# Start of TASK MATERIAL

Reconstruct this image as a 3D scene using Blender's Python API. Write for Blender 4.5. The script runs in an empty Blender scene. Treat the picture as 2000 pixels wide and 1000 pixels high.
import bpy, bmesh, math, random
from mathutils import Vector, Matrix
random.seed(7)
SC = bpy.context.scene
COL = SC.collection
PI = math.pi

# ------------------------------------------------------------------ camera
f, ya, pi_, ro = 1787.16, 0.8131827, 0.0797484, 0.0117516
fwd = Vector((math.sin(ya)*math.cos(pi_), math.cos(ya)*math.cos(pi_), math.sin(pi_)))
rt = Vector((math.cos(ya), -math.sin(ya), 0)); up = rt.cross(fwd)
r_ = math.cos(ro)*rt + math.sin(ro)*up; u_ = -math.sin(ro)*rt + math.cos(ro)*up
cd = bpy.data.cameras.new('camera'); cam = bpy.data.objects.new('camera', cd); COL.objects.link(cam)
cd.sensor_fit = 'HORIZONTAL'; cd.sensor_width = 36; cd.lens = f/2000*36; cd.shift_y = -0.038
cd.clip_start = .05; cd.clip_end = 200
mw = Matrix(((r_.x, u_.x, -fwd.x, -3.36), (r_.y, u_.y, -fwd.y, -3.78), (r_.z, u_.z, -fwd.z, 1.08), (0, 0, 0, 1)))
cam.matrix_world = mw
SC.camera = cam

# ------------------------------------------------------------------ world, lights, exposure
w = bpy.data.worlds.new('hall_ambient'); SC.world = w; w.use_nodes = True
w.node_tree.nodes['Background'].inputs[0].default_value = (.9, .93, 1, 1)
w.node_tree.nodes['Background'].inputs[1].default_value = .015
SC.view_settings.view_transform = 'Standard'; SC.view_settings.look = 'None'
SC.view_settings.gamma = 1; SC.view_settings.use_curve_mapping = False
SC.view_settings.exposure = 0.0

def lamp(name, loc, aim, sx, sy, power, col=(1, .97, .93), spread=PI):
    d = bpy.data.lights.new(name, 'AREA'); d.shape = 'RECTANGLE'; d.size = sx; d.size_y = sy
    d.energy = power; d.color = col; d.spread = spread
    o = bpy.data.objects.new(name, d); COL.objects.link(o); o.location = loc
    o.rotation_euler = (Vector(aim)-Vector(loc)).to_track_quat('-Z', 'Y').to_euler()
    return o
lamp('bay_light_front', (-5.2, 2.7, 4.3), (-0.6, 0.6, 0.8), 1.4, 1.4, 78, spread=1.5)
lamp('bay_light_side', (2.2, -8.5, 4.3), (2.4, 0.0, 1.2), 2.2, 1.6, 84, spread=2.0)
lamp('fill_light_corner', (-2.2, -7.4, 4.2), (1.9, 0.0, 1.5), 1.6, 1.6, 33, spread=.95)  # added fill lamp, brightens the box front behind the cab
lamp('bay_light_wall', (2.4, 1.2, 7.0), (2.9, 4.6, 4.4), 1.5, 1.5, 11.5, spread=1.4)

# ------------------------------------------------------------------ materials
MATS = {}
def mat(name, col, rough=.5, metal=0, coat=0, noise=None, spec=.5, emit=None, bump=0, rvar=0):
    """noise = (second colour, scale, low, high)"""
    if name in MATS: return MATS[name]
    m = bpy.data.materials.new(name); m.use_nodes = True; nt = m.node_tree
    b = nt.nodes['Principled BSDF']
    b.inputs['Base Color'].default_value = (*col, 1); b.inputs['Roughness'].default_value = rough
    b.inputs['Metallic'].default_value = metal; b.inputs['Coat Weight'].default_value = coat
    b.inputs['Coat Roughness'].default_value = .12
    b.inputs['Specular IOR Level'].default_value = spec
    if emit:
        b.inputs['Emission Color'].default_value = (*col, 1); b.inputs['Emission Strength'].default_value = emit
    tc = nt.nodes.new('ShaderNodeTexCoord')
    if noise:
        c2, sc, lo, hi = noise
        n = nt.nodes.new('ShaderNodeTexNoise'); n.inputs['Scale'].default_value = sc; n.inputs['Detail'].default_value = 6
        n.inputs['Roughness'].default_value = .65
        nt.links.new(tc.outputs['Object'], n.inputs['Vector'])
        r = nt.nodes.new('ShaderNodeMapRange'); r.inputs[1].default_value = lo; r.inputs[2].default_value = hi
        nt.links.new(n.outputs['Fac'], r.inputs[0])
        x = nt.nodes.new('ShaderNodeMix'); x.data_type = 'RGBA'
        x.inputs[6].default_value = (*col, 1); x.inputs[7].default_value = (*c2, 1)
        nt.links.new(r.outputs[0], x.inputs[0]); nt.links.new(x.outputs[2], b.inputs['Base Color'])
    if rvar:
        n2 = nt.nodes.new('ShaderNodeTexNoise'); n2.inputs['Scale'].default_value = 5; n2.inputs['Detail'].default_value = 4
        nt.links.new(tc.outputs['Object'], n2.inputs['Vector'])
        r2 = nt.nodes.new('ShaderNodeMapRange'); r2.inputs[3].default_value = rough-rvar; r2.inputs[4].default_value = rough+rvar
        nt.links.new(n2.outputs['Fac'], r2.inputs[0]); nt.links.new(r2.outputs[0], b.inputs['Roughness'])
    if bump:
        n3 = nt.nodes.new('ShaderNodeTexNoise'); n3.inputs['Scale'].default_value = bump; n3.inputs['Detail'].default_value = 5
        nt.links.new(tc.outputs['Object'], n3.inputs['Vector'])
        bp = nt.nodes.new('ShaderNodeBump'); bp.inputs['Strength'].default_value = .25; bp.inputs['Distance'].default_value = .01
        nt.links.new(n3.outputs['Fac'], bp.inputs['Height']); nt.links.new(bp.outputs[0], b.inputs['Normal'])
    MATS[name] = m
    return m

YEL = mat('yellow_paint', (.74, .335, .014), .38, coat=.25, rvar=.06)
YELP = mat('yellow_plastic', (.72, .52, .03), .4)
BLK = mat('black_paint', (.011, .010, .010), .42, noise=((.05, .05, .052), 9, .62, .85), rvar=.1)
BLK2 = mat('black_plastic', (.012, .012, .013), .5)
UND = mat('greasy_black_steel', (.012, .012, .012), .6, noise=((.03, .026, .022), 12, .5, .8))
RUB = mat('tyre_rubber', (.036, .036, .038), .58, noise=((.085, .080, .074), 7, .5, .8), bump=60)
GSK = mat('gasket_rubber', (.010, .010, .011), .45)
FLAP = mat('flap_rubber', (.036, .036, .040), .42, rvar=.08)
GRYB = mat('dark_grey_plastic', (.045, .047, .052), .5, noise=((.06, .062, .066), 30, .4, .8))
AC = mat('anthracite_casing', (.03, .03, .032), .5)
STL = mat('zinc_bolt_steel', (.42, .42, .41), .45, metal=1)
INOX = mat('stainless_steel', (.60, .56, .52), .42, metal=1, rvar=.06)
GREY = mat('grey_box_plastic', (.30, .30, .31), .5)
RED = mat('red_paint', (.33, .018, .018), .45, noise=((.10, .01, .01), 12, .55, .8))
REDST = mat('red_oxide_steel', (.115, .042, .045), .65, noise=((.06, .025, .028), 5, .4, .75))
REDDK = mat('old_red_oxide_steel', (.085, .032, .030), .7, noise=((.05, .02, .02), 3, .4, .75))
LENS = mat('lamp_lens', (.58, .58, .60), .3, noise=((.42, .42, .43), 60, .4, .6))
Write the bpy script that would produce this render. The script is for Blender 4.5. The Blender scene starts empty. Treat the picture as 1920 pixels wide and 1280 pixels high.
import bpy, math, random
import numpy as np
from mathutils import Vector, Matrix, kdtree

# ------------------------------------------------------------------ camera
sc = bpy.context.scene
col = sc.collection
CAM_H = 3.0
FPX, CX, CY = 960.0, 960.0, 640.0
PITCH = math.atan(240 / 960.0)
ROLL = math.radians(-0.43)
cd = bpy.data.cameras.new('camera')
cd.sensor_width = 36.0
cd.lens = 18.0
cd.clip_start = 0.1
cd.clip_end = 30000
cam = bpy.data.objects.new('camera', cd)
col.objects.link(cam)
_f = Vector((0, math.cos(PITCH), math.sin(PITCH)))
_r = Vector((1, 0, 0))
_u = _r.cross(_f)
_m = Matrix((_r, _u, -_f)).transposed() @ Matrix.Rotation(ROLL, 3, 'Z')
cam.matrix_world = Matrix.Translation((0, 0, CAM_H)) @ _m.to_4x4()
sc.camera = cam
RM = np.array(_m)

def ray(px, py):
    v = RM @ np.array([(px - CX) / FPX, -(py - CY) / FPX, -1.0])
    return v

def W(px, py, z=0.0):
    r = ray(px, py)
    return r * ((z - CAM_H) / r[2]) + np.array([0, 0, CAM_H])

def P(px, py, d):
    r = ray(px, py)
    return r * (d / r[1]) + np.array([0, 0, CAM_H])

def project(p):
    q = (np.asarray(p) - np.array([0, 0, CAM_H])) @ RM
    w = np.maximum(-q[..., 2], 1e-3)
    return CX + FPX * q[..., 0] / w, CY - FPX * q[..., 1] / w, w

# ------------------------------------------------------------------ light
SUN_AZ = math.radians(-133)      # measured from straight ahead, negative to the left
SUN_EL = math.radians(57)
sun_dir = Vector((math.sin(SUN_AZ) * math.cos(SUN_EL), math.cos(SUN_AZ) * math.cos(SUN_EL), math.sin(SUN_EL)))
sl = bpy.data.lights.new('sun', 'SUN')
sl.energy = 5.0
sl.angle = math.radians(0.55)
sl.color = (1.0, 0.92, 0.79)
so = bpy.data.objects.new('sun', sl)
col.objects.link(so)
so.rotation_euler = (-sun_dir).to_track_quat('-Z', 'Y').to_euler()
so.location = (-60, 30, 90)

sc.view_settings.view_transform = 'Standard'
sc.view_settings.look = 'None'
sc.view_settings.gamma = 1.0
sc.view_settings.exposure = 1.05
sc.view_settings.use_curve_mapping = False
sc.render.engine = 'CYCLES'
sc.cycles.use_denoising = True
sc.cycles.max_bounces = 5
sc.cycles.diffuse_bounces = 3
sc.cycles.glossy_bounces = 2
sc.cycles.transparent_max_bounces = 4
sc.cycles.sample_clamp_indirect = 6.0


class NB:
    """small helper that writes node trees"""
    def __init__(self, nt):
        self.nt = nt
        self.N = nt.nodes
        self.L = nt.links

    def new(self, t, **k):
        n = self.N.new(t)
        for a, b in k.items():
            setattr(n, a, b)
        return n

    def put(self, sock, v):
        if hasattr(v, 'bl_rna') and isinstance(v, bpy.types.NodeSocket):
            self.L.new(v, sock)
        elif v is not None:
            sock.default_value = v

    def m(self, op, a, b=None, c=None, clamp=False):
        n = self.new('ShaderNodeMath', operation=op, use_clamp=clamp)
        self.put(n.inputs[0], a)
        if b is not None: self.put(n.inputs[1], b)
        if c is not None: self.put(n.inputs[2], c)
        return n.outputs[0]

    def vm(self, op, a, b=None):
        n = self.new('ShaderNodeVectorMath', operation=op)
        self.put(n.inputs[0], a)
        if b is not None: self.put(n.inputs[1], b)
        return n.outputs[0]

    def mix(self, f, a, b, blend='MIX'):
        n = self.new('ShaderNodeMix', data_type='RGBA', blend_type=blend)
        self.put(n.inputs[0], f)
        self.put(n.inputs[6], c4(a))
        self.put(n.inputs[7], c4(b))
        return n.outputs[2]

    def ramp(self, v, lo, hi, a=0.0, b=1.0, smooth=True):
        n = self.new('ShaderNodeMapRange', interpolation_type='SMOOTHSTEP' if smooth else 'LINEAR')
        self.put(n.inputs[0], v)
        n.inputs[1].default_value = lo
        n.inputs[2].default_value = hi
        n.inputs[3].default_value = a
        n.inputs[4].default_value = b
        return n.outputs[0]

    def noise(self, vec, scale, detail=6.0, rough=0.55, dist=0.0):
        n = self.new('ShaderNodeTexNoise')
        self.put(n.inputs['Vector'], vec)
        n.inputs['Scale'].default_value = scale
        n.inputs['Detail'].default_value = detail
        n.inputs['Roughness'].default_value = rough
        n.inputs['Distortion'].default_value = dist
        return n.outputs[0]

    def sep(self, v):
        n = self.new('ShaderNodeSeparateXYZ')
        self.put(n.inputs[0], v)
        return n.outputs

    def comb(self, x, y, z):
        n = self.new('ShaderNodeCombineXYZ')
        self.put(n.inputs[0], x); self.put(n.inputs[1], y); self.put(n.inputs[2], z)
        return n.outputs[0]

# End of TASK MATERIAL

The lines to return run from the one containing "Write the bpy" down to the one containing "return CX +"; give them exactly, both included, and no others.

(FULL SOLUTION):
Write the bpy script that would produce this render. The script is for Blender 4.5. The Blender scene starts empty. Treat the picture as 1920 pixels wide and 1280 pixels high.
import bpy, math, random
import numpy as np
from mathutils import Vector, Matrix, kdtree

# ------------------------------------------------------------------ camera
sc = bpy.context.scene
col = sc.collection
CAM_H = 3.0
FPX, CX, CY = 960.0, 960.0, 640.0
PITCH = math.atan(240 / 960.0)
ROLL = math.radians(-0.43)
cd = bpy.data.cameras.new('camera')
cd.sensor_width = 36.0
cd.lens = 18.0
cd.clip_start = 0.1
cd.clip_end = 30000
cam = bpy.data.objects.new('camera', cd)
col.objects.link(cam)
_f = Vector((0, math.cos(PITCH), math.sin(PITCH)))
_r = Vector((1, 0, 0))
_u = _r.cross(_f)
_m = Matrix((_r, _u, -_f)).transposed() @ Matrix.Rotation(ROLL, 3, 'Z')
cam.matrix_world = Matrix.Translation((0, 0, CAM_H)) @ _m.to_4x4()
sc.camera = cam
RM = np.array(_m)

def ray(px, py):
    v = RM @ np.array([(px - CX) / FPX, -(py - CY) / FPX, -1.0])
    return v

def W(px, py, z=0.0):
    r = ray(px, py)
    return r * ((z - CAM_H) / r[2]) + np.array([0, 0, CAM_H])

def P(px, py, d):
    r = ray(px, py)
    return r * (d / r[1]) + np.array([0, 0, CAM_H])

def project(p):
    q = (np.asarray(p) - np.array([0, 0, CAM_H])) @ RM
    w = np.maximum(-q[..., 2], 1e-3)
    return CX + FPX * q[..., 0] / w, CY - FPX * q[..., 1] / w, w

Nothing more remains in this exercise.